> **INSTRUCTION**: Return all of the data exactly as written, without the pictures.

> **COLLECTED MATERIAL**:
»»
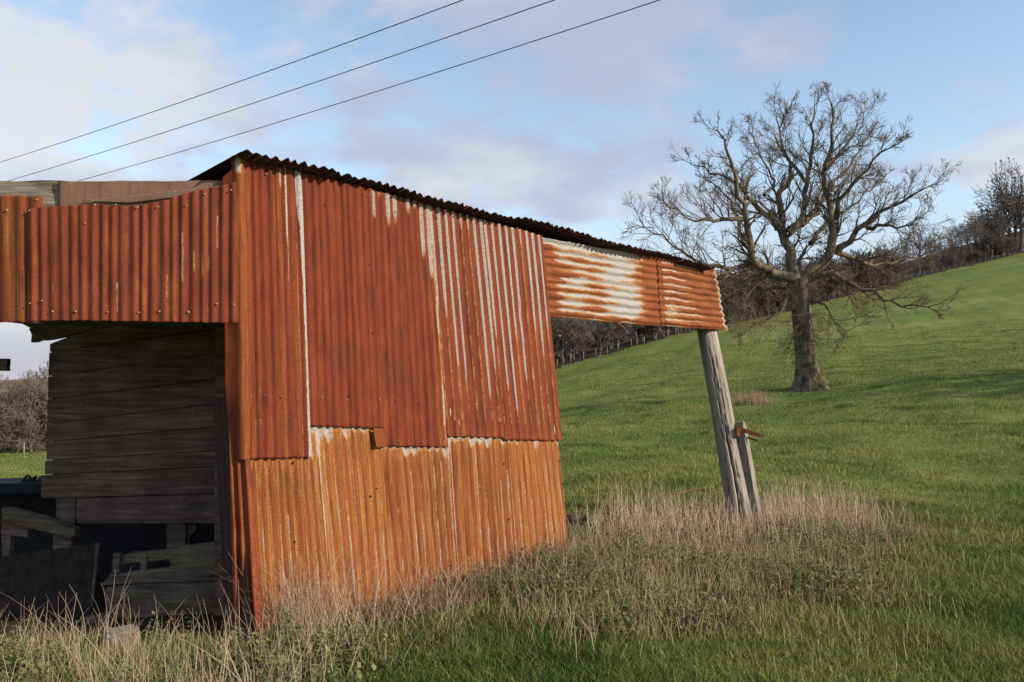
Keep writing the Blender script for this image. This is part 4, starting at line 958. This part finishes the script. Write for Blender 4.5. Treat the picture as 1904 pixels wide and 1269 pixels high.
for k in range(46):
    px = random.uniform(1330, 1680); a = math.atan((px - CX) / F); r = float(fence_d(a)) + random.uniform(1.5, 13)
    kind = random.choice(('bush', 'bush', 'round')); s = random.uniform(1.35, 2.1) if kind == 'bush' else random.uniform(.8, 1.1)
    plant(kind, 'thorn_bush' if kind == 'bush' else 'wood_tree', WL[kind], 'bush' if kind == 'bush' else 'tree', r * math.sin(a), r * math.cos(a), s * (.85 if px > 1620 else 1), WG if kind != 'bush' else 'thorn bushes along the upper fence')
def at(px, d): return ((px - CX) / F * d, d)
for px, d, s, kind, nm, lab in ((1715, 225, 1.45, 'thin', 'hedge_tree', 'pale fan-shaped bare tree on the skyline just right of the great tree'), (1768, 240, 1.0, 'round', 'hedge_tree', 'small rounded dark tree on the skyline right of the fan-shaped one'),
                                (1822, 255, 1.25, 'wisp', 'hedge_tree', 'slim leafless tree on the skyline left of the ivy-clad tree'), (1862, 252, 1.2, 'ivy', 'ivy_tree', 'ivy-clad tree with a dark green trunk at the right skyline'),
                                (1897, 255, 2.05, 'wisp', 'hedge_tree', 'tallest skyline tree with reddish leaves at the right edge'), (1845, 262, 1.2, 'thin', 'hedge_tree', 'thin bare tree close behind the ivy-clad tree'),
                                (1930, 250, 1.5, 'ivy', 'ivy_tree', 'dark ivy-clad tree at the right edge under the tall reddish tree'), (1795, 262, 1.05, 'thin', 'hedge_tree', 'thin upright bare tree between the rounded dark tree and the slim one')):
    x_, y_ = at(px, d); plant(kind, nm, lab, 'tree', x_, y_, s, 'skyline trees at the right')
for px, dd, s, kind in ((1688, 14, 1.0, 'thin'), (1738, 18, .95, 'thin'), (1752, 9, .8, 'thin'), (1782, 12, 1.0, 'thin'), (1808, 20, 1.25, 'thin'), (1836, 16, 1.15, 'thin'), (1852, 22, 1.35, 'wisp'), (1874, 14, 1.5, 'thin'), (1886, 20, 1.9, 'wisp'), (1908, 12, 2.2, 'wisp')):
    a = math.atan((px - CX) / F); r = float(fence_d(a)) + dd
    plant(kind, 'hedge_tree', 'thin grey bare tree in the row along the right skyline', 'tree', r * math.sin(a), r * math.cos(a), s, 'thin trees along the right skyline')
LG = 'bare trees behind the field left of the barn'
for px, d, s in ((-60, 70, .62), (-10, 69, .70), (28, 72, .66), (62, 70, .68), (95, 73, .74), (130, 72, .70), (10, 78, .72), (50, 80, .72), (85, 78, .78), (170, 74, .7), (-110, 72, .7), (40, 69, .5), (70, 75, .6)):
    x_, y_ = at(px, d); plant('pale', 'bare_tree', 'brownish bare tree in the row seen through the barn opening', 'tree', x_, y_, s, LG)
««
> **EXERCISE OUTPUT**:
Keep writing the Blender script for this image. This is part 4, starting at line 958. This part finishes the script. Write for Blender 4.5. Treat the picture as 1904 pixels wide and 1269 pixels high.
for k in range(46):
    px = random.uniform(1330, 1680); a = math.atan((px - CX) / F); r = float(fence_d(a)) + random.uniform(1.5, 13)
    kind = random.choice(('bush', 'bush', 'round')); s = random.uniform(1.35, 2.1) if kind == 'bush' else random.uniform(.8, 1.1)
    plant(kind, 'thorn_bush' if kind == 'bush' else 'wood_tree', WL[kind], 'bush' if kind == 'bush' else 'tree', r * math.sin(a), r * math.cos(a), s * (.85 if px > 1620 else 1), WG if kind != 'bush' else 'thorn bushes along the upper fence')
def at(px, d): return ((px - CX) / F * d, d)
for px, d, s, kind, nm, lab in ((1715, 225, 1.45, 'thin', 'hedge_tree', 'pale fan-shaped bare tree on the skyline just right of the great tree'), (1768, 240, 1.0, 'round', 'hedge_tree', 'small rounded dark tree on the skyline right of the fan-shaped one'),
                                (1822, 255, 1.25, 'wisp', 'hedge_tree', 'slim leafless tree on the skyline left of the ivy-clad tree'), (1862, 252, 1.2, 'ivy', 'ivy_tree', 'ivy-clad tree with a dark green trunk at the right skyline'),
                                (1897, 255, 2.05, 'wisp', 'hedge_tree', 'tallest skyline tree with reddish leaves at the right edge'), (1845, 262, 1.2, 'thin', 'hedge_tree', 'thin bare tree close behind the ivy-clad tree'),
                                (1930, 250, 1.5, 'ivy', 'ivy_tree', 'dark ivy-clad tree at the right edge under the tall reddish tree'), (1795, 262, 1.05, 'thin', 'hedge_tree', 'thin upright bare tree between the rounded dark tree and the slim one')):
    x_, y_ = at(px, d); plant(kind, nm, lab, 'tree', x_, y_, s, 'skyline trees at the right')
for px, dd, s, kind in ((1688, 14, 1.0, 'thin'), (1738, 18, .95, 'thin'), (1752, 9, .8, 'thin'), (1782, 12, 1.0, 'thin'), (1808, 20, 1.25, 'thin'), (1836, 16, 1.15, 'thin'), (1852, 22, 1.35, 'wisp'), (1874, 14, 1.5, 'thin'), (1886, 20, 1.9, 'wisp'), (1908, 12, 2.2, 'wisp')):
    a = math.atan((px - CX) / F); r = float(fence_d(a)) + dd
    plant(kind, 'hedge_tree', 'thin grey bare tree in the row along the right skyline', 'tree', r * math.sin(a), r * math.cos(a), s, 'thin trees along the right skyline')
LG = 'bare trees behind the field left of the barn'
for px, d, s in ((-60, 70, .62), (-10, 69, .70), (28, 72, .66), (62, 70, .68), (95, 73, .74), (130, 72, .70), (10, 78, .72), (50, 80, .72), (85, 78, .78), (170, 74, .7), (-110, 72, .7), (40, 69, .5), (70, 75, .6)):
    x_, y_ = at(px, d); plant('pale', 'bare_tree', 'brownish bare tree in the row seen through the barn opening', 'tree', x_, y_, s, LG)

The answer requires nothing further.